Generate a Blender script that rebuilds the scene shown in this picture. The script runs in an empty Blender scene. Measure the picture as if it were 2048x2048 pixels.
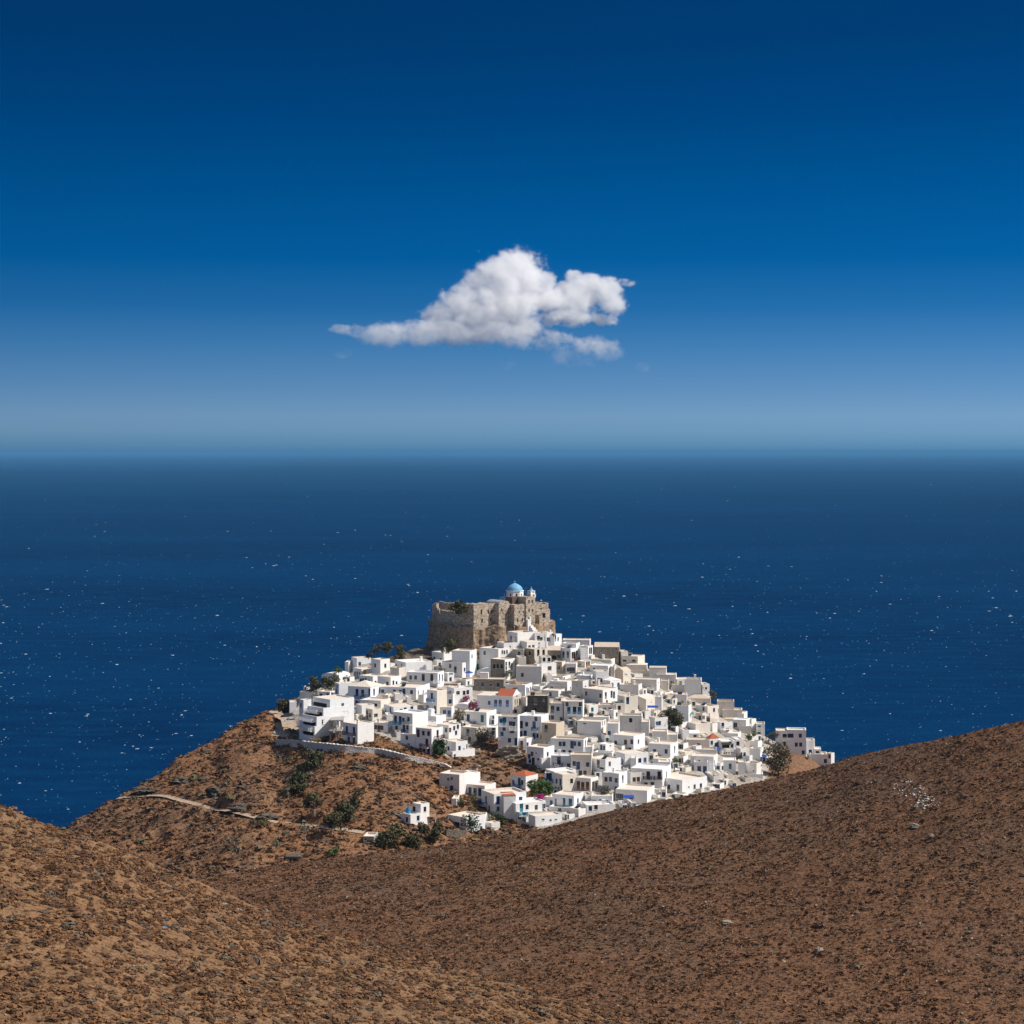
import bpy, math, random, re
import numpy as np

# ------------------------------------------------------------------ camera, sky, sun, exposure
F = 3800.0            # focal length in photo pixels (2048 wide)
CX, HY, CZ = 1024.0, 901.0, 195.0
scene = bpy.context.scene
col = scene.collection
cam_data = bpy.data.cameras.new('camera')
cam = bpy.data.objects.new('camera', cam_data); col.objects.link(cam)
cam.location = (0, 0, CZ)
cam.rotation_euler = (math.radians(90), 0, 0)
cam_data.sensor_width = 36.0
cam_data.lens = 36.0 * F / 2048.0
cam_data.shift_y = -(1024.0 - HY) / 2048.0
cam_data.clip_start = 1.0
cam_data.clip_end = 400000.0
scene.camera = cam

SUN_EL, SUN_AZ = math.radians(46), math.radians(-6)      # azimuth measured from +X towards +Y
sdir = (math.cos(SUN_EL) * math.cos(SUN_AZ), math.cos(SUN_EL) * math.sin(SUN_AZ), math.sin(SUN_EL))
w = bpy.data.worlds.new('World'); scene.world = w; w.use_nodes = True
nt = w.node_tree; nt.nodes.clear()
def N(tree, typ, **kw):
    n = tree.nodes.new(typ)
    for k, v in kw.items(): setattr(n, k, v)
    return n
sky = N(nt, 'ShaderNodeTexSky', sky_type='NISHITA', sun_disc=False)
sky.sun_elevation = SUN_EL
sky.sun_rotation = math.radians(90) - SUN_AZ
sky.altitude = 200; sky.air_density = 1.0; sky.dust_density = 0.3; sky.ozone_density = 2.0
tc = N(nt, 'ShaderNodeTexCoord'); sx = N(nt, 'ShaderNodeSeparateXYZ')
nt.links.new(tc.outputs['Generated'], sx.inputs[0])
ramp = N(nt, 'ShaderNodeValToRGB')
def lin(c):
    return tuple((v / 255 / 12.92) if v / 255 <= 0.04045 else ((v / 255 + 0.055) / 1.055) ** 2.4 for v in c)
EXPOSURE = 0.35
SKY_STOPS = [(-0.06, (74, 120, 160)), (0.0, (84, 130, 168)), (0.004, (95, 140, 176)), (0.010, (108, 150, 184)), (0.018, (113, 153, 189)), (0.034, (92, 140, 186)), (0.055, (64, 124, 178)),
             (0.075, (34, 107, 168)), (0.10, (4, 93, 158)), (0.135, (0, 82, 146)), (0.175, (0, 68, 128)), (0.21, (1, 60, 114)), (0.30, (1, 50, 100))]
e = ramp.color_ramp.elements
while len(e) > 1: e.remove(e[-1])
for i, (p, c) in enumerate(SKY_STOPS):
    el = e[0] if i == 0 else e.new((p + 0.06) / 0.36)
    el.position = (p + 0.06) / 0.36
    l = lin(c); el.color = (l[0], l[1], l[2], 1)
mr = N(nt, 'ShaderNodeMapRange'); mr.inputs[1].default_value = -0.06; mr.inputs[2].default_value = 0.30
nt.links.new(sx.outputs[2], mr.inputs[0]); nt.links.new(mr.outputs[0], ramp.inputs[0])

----

| Task |
Write out again, exactly, the lines from the start of the listing up to the line containing "import numpy as np", with both ends and without pictures.

| Solution to the problem |
Generate a Blender script that rebuilds the scene shown in this picture. The script runs in an empty Blender scene. Measure the picture as if it were 2048x2048 pixels.
import bpy, math, random, re
import numpy as np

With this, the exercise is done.